Ames, sixty, a Richmond lawyer and CPA turned part-time cattle breeder, had spent more than a decade developing a large herd of prized, pedigreed Black Angus cattle. In the years since he'd come to Caroline County, Ames had acquired a reputation as an exacting and ambitious cattleman, a demanding, somewhat aloof figure. Most people who knew him in Caroline were keenly aware that he'd filed more than a dozen lawsuits (and threatened more) against neighbors and business associates since taking over Holly Hill Farm. That reputation for litigiousness left many of his fellow townspeople wanting to keep clear of him.

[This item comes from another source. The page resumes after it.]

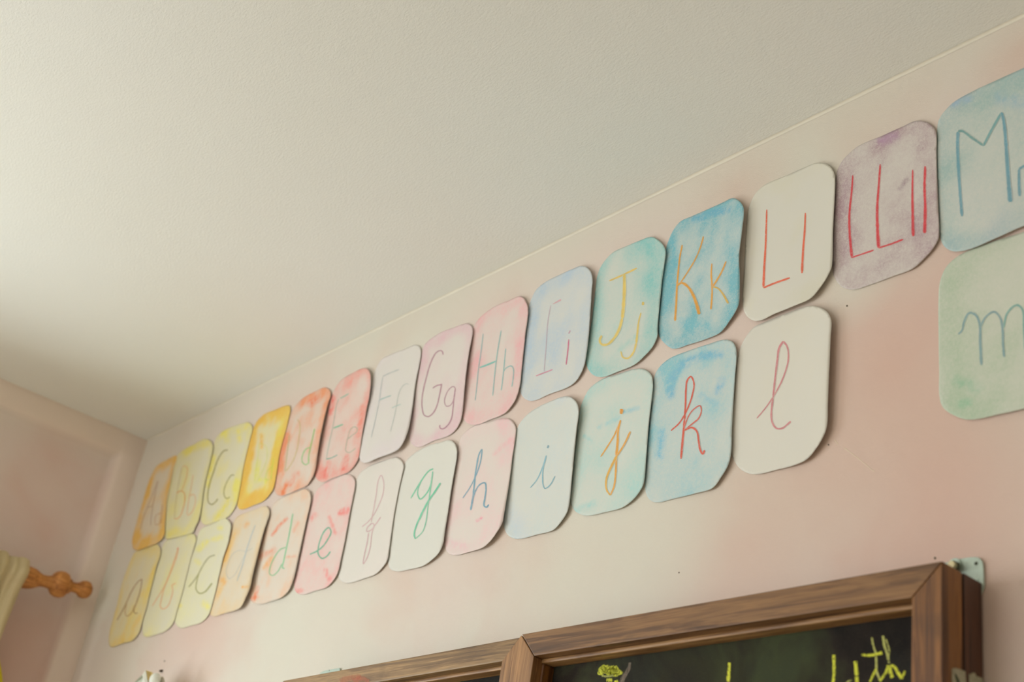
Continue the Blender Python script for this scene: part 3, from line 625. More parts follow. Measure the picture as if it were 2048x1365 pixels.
c = Card('alphabet_card', 'nearly white lower card with a faint mauve cursive f', cv('d5', [(150,1305),(100,1285),(76,1240),(78,1180),(85,1100),(112,1000),(142,820),(177,640),(207,480),(232,400),(262,320),(340,250),(430,210),(520,180),(610,160),(650,190),(672,240),(660,300),(630,430),(605,560),(580,700),(560,840),(540,980),(520,1100),(480,1160),(420,1220),(320,1260)]),
         (0, .004, .005, 0, 0, .001), [((222,206,204), .25, .05, .03, .1, 9)], 27)
MF = (196, 150, 158)
c.letter('d5', [([(290,795),(350,745),(400,680),(450,580),(485,480),(487,380),(465,325),(440,370),(420,500),(395,640),(375,750)],6,MF,.75), ([(375,765),(340,800),(335,835),(370,825),(400,790),(395,765),(370,765)],8,MF,.7), ([(350,850),(335,950),(310,1060),(303,1130),(330,1090),(365,980),(385,830),(400,790),(430,750),(460,705)],7,MF,.75)])
c = Card('alphabet_card', 'white lower card with a bright green looping cursive g', cv('d6', [(110,1290),(50,1270),(30,1220),(22,1100),(38,1000),(65,840),(100,640),(137,470),(167,350),(197,280),(260,220),(380,150),(500,115),(590,95),(630,120),(652,170),(655,230),(640,330),(620,440),(595,600),(575,740),(555,860),(540,960),(530,1030),(490,1120),(420,1190),(350,1238),(230,1270)]),
         (0, .007, .008, 0, .001, .001), [((206,210,206), .22, .03, .03, .1, 9)], 28)
GG = (72, 186, 146)
c.letter('d6', [([(235,625),(290,530),(340,450),(400,375),(440,355)],(8,9),GG,.92), ([(330,470),(300,540),(300,600),(320,632),(370,590),(410,520),(435,380)],(6,10),GG,.92), ([(435,380),(425,460),(410,560),(390,700),(370,850),(340,930),(275,995)],(8,6),GG,.85), ([(275,995),(265,960),(290,860),(340,750),(400,640),(450,570),(505,485)],(9,12),GG,.95), ([(310,820),(340,750),(400,640)],12,GG,.9)])
c = Card('alphabet_card', 'pale pink lower card with a blue cursive h', cv('d7', [(130,1282),(75,1265),(45,1210),(38,1150),(55,1000),(80,850),(107,690),(132,540),(152,400),(167,300),(200,220),(300,140),(450,100),(590,76),(635,100),(665,150),(668,200),(655,300),(640,400),(620,560),(600,700),(580,820),(565,910),(550,990),(500,1080),(440,1160),(380,1212),(250,1255)]),
         (0, .003, .012, 0, 0, .001), [((228,190,192), .34, .12, .03, .35, 12)], 29, [('d7', [(325,980),(365,955)], 3, (224,140,160), .7), ('d7', [(480,390),(620,260)], 5, (224,166,172), .4), ('d7', [(60,1170),(200,1200)], 10, (224,170,184), .3)])
BH = (78, 146, 172)
c.letter('d7', [([(200,778),(260,690),(320,570),(360,440),(368,350),(345,390),(325,480),(310,580),(300,680),(290,770),(270,885)],(6,12),BH,.88), ([(285,800),(310,720),(350,660),(395,645),(405,690),(395,780),(390,850),(410,858),(430,835)],(8,11),BH,.9)])
c = Card('alphabet_card', 'very pale blue-grey lower card with a thin blue cursive i', cv('d8', [(150,1315),(80,1290),(38,1220),(32,1130),(47,1000),(75,820),(105,600),(132,430),(142,370),(172,300),(250,210),(350,145),(450,100),(560,60),(620,65),(670,105),(690,160),(692,220),(675,340),(660,480),(645,640),(630,800),(620,920),(608,1010),(590,1080),(540,1160),(470,1235),(330,1275)]),
         (0, .012, .006, 0, .003, .001), [((190,206,206), .38, .1, .03, .15, 9), ((186,194,214), .05, .0, .03, .25, 10)], 30)
BI = (108, 164, 182)
c.letter('d8', [([(265,865),(320,800),(365,710),(408,580)],(6,9),BI,.9), ([(408,580),(380,690),(375,780),(380,840),(395,870),(440,840),(485,760)],(9,7),BI,.9), ([(428,490),(418,515)],11,(110,150,166),.9)])
c = Card('alphabet_card', 'pale aqua lower card with an orange cursive j', cv('d9', [(170,1290),(100,1265),(55,1210),(42,1160),(50,1080),(70,900),(90,700),(112,500),(127,400),(152,330),(202,240),(300,165),(450,115),(610,72),(670,85),(710,120),(727,190),(720,300),(705,420),(690,560),(680,700),(668,850),(655,1000),(640,1050),(580,1140),(480,1220),(340,1260)]),
         (0, .005, .006, 0, .001, .001), [((164,204,200), .34, .18, .03, .3, 10)], 31, [('d9', [(490,430),(600,400)], 5, (124,186,204), .6), ('d9', [(280,560),(450,480)], 5, (140,196,204), .35), ('d9', [(160,630),(220,670)], 4, (130,196,200), .4), ('d9', [(90,1250),(240,1190)], 8, (140,198,198), .4)])
c.letter('d9', [([(295,803),(350,720),(410,620),(460,500)],(8,10),OR,.95), ([(460,500),(440,580),(435,680),(425,800)],(10,18),OR,.97), ([(425,800),(420,920),(405,1050),(375,1122)],(14,9),OR,.95), ([(375,1122),(345,1080),(340,1000),(365,920),(430,795)],(8,16),(236,176,50),.95), ([(430,795),(490,700),(540,595)],(9,12),OR,.95), ([(470,408),(463,448)],20,(222,146,30),.97)])
c = Card('alphabet_card', 'sky blue lower card with a red cursive k', cv('d10', [(110,1308),(65,1280),(42,1220),(38,1140),(48,1000),(60,820),(77,650),(92,480),(107,360),(142,290),(220,220),(350,165),(500,115),(650,75),(700,90),(725,130),(732,190),(722,330),(712,480),(702,640),(695,780),(690,930),(670,1020),(620,1110),(550,1200),(420,1240),(260,1280)]),
         (0, .006, .007, 0, .001, .001), [((138,190,200), .50, .15, .04, .35, 13)], 32, [('d10', [(230,500),(245,370),(330,260),(480,200),(600,190)], 9, (100,168,204), .5), ('d10', [(150,960),(170,780)], 9, (106,176,206), .45), ('d10', [(590,470),(620,380)], 8, (100,170,206), .45), ('d10', [(470,500),(580,560)], 8, (110,180,206), .3)])
KR = (208, 72, 40)
c.letter('d10', [([(235,765),(300,705),(350,620),(395,500),(408,400),(385,355),(360,380),(348,460),(345,560),(338,680)],(8,11),KR,.96), ([(338,680),(325,820),(310,978)],(12,13),KR,.97), ([(335,740),(370,650),(410,600),(455,577),(465,610),(445,670),(400,710),(335,762)],(6,8),KR,.93), ([(335,762),(395,742),(430,770),(445,850),(460,920),(475,940),(490,915)],(10,12),KR,.97)])
c = Card('alphabet_card', 'plain off-white lower card with a tall pink cursive l, edge standing off the wall', cv('d11', [(200,1290),(120,1260),(60,1180),(40,1100),(43,1000),(55,850),(70,650),(87,460),(107,390),(152,300),(212,230),(300,190),(450,130),(610,80),(680,90),(735,125),(762,180),(758,300),(752,450),(745,600),(738,780),(730,950),(700,1030),(650,1110),(590,1180),(510,1220),(380,1255)]),
         (0, .010, .010, 0, .006, .001), [((214,206,180), .06, .03, .03, .08, 9)], 33)
LP = (196, 108, 118)
c.letter('d11', [([(228,888),(290,815),(360,710),(420,590),(455,460),(445,370),(418,335)],(6,10),LP,.88), ([(418,335),(390,380),(375,480),(360,600),(345,740)],(12,10),LP,.9), ([(345,740),(333,850),(340,920),(370,960),(410,960),(450,930),(472,910)],(10,9),LP,.9)])
c = Card('alphabet_card', 'sage green lower card with a blue-grey cursive m, cut by the right frame edge', multi(('z2', [(640,1228),(560,1205),(475,1150),(450,1090),(445,900),(440,600),(440,400),(450,290),(490,190),(560,120),(640,75),(800,15)]), ('px', [(2047,464),(2090,448),(2120,465),(2128,510),(2132,700),(2127,770),(2095,805),(2047,818)]), ('z2', [(860,1190)])),
         (0, .004, .006, 0, 0, .003), [(GRN, .42, .12, .03, .2, 8)], 34, [('z2', [(600,1120),(640,1110)], 9, (128,190,160), .5), ('z2', [(580,970),(700,1010)], 14, (136,186,160), .3)])
MM = (110, 150, 160)
c.letter('z2', [([(575,645),(600,620),(615,560),(650,500),(690,510),(718,560),(725,700),(733,855)],(9,15),MM,.85), ([(725,600),(760,530),(820,492),(860,530),(878,620),(880,700),(888,800)],(9,13),MM,.85), ([(885,600),(910,500),(975,445),(1010,470),(1024,600),(1030,750)],(9,12),(96,160,156),.85)])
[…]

The bad blood between Perry Brooks and John Ames, however, was in a class all its own.The sheriff's department policed it, the newspapers covered it, the local court was openly weary of it, and the families of at least one of the men had learned to tiptoe around it. The feud had even led Ames to apply for a permit to carry a concealed weapon. In his application, Ames told the court that he needed the gun, a Czech-made 9mm semiautomatic pistol, because he carried large amounts of cash for business, but also because he was afraid of his neighbor.
The feud started like this: In 1989, about four years after he'd arrived in Caroline, Ames sent each of his neighbors a registered letter announcing his plans to build a new fence. He informed them that, under an 1887 fence law, they would be required to pay for half of whatever section of it ran along their shared property line. Some neighbors would be on the hook for $6,000, some for $12,000. Perry Brooks's share would be more than $45,000.
The first reaction among the neighbors-several of them retired schoolteachers and nurses living on Social Security and pensions, who kept no livestock-was consternation."What kind of a person moves to a small town and starts suing his neighbors?" said Hurt, whose elderly mother, aunt, and cousin all received bills.